> **Given exercise**
Would you return all of this data exactly, leaving nothing out?
begin
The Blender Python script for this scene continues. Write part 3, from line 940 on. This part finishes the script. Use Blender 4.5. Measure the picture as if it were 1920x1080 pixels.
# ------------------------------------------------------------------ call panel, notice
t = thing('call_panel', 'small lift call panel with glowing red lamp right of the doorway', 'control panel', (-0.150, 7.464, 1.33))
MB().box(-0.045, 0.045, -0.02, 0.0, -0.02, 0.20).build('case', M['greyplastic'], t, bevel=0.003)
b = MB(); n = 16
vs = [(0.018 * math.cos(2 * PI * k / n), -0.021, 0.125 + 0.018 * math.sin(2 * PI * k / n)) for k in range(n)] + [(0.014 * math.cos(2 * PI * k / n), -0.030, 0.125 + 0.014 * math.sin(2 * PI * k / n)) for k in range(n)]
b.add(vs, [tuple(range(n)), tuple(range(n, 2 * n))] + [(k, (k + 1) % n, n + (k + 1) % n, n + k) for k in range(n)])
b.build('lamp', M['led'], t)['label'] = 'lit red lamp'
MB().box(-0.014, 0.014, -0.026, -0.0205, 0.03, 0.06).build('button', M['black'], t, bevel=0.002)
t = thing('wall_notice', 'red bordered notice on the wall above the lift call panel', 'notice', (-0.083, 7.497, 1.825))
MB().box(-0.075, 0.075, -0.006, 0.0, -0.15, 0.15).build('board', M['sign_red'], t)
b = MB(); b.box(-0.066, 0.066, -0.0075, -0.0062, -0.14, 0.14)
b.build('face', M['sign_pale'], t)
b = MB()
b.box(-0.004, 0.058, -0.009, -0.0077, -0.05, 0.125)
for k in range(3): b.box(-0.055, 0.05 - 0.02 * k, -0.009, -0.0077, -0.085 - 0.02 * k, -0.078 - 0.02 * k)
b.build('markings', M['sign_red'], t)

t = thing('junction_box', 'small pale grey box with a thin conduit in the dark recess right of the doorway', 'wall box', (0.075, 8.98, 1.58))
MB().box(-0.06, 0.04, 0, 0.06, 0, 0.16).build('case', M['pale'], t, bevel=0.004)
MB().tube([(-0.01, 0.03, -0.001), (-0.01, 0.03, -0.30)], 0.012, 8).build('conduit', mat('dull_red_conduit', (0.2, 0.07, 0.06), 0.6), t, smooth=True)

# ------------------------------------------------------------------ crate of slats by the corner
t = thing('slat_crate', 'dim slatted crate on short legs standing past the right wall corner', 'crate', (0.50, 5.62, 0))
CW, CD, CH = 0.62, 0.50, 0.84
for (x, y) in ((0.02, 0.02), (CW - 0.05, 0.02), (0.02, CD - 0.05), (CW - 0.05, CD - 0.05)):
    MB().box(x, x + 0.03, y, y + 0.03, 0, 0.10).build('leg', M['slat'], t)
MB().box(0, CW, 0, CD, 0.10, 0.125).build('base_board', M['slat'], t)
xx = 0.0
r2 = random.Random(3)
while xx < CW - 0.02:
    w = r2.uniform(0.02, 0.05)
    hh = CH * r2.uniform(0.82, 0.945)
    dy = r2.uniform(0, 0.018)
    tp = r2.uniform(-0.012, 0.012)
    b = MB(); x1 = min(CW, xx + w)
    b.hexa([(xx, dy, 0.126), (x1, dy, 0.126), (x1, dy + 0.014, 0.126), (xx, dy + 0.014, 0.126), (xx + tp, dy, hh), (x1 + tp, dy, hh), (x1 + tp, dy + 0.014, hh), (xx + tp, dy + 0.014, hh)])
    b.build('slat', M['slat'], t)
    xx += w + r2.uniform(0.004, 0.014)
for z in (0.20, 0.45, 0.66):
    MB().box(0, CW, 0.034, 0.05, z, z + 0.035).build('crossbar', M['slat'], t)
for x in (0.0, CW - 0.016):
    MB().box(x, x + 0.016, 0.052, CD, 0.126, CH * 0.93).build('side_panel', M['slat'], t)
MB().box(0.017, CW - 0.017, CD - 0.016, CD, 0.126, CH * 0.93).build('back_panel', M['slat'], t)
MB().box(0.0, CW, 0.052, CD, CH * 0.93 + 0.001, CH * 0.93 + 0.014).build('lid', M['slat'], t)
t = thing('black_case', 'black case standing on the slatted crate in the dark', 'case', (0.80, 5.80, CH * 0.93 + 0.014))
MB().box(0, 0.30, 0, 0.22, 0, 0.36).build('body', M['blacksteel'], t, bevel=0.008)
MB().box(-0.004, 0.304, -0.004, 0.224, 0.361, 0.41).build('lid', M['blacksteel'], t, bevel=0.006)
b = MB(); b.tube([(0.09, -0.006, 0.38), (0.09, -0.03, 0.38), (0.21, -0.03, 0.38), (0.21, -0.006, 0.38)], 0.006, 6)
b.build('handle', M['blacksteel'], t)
end
> **The solution**
The Blender Python script for this scene continues. Write part 3, from line 940 on. This part finishes the script. Use Blender 4.5. Measure the picture as if it were 1920x1080 pixels.
# ------------------------------------------------------------------ call panel, notice
t = thing('call_panel', 'small lift call panel with glowing red lamp right of the doorway', 'control panel', (-0.150, 7.464, 1.33))
MB().box(-0.045, 0.045, -0.02, 0.0, -0.02, 0.20).build('case', M['greyplastic'], t, bevel=0.003)
b = MB(); n = 16
vs = [(0.018 * math.cos(2 * PI * k / n), -0.021, 0.125 + 0.018 * math.sin(2 * PI * k / n)) for k in range(n)] + [(0.014 * math.cos(2 * PI * k / n), -0.030, 0.125 + 0.014 * math.sin(2 * PI * k / n)) for k in range(n)]
b.add(vs, [tuple(range(n)), tuple(range(n, 2 * n))] + [(k, (k + 1) % n, n + (k + 1) % n, n + k) for k in range(n)])
b.build('lamp', M['led'], t)['label'] = 'lit red lamp'
MB().box(-0.014, 0.014, -0.026, -0.0205, 0.03, 0.06).build('button', M['black'], t, bevel=0.002)
t = thing('wall_notice', 'red bordered notice on the wall above the lift call panel', 'notice', (-0.083, 7.497, 1.825))
MB().box(-0.075, 0.075, -0.006, 0.0, -0.15, 0.15).build('board', M['sign_red'], t)
b = MB(); b.box(-0.066, 0.066, -0.0075, -0.0062, -0.14, 0.14)
b.build('face', M['sign_pale'], t)
b = MB()
b.box(-0.004, 0.058, -0.009, -0.0077, -0.05, 0.125)
for k in range(3): b.box(-0.055, 0.05 - 0.02 * k, -0.009, -0.0077, -0.085 - 0.02 * k, -0.078 - 0.02 * k)
b.build('markings', M['sign_red'], t)

t = thing('junction_box', 'small pale grey box with a thin conduit in the dark recess right of the doorway', 'wall box', (0.075, 8.98, 1.58))
MB().box(-0.06, 0.04, 0, 0.06, 0, 0.16).build('case', M['pale'], t, bevel=0.004)
MB().tube([(-0.01, 0.03, -0.001), (-0.01, 0.03, -0.30)], 0.012, 8).build('conduit', mat('dull_red_conduit', (0.2, 0.07, 0.06), 0.6), t, smooth=True)

# ------------------------------------------------------------------ crate of slats by the corner
t = thing('slat_crate', 'dim slatted crate on short legs standing past the right wall corner', 'crate', (0.50, 5.62, 0))
CW, CD, CH = 0.62, 0.50, 0.84
for (x, y) in ((0.02, 0.02), (CW - 0.05, 0.02), (0.02, CD - 0.05), (CW - 0.05, CD - 0.05)):
    MB().box(x, x + 0.03, y, y + 0.03, 0, 0.10).build('leg', M['slat'], t)
MB().box(0, CW, 0, CD, 0.10, 0.125).build('base_board', M['slat'], t)
xx = 0.0
r2 = random.Random(3)
while xx < CW - 0.02:
    w = r2.uniform(0.02, 0.05)
    hh = CH * r2.uniform(0.82, 0.945)
    dy = r2.uniform(0, 0.018)
    tp = r2.uniform(-0.012, 0.012)
    b = MB(); x1 = min(CW, xx + w)
    b.hexa([(xx, dy, 0.126), (x1, dy, 0.126), (x1, dy + 0.014, 0.126), (xx, dy + 0.014, 0.126), (xx + tp, dy, hh), (x1 + tp, dy, hh), (x1 + tp, dy + 0.014, hh), (xx + tp, dy + 0.014, hh)])
    b.build('slat', M['slat'], t)
    xx += w + r2.uniform(0.004, 0.014)
for z in (0.20, 0.45, 0.66):
    MB().box(0, CW, 0.034, 0.05, z, z + 0.035).build('crossbar', M['slat'], t)
for x in (0.0, CW - 0.016):
    MB().box(x, x + 0.016, 0.052, CD, 0.126, CH * 0.93).build('side_panel', M['slat'], t)
MB().box(0.017, CW - 0.017, CD - 0.016, CD, 0.126, CH * 0.93).build('back_panel', M['slat'], t)
MB().box(0.0, CW, 0.052, CD, CH * 0.93 + 0.001, CH * 0.93 + 0.014).build('lid', M['slat'], t)
t = thing('black_case', 'black case standing on the slatted crate in the dark', 'case', (0.80, 5.80, CH * 0.93 + 0.014))
MB().box(0, 0.30, 0, 0.22, 0, 0.36).build('body', M['blacksteel'], t, bevel=0.008)
MB().box(-0.004, 0.304, -0.004, 0.224, 0.361, 0.41).build('lid', M['blacksteel'], t, bevel=0.006)
b = MB(); b.tube([(0.09, -0.006, 0.38), (0.09, -0.03, 0.38), (0.21, -0.03, 0.38), (0.21, -0.006, 0.38)], 0.006, 6)
b.build('handle', M['blacksteel'], t)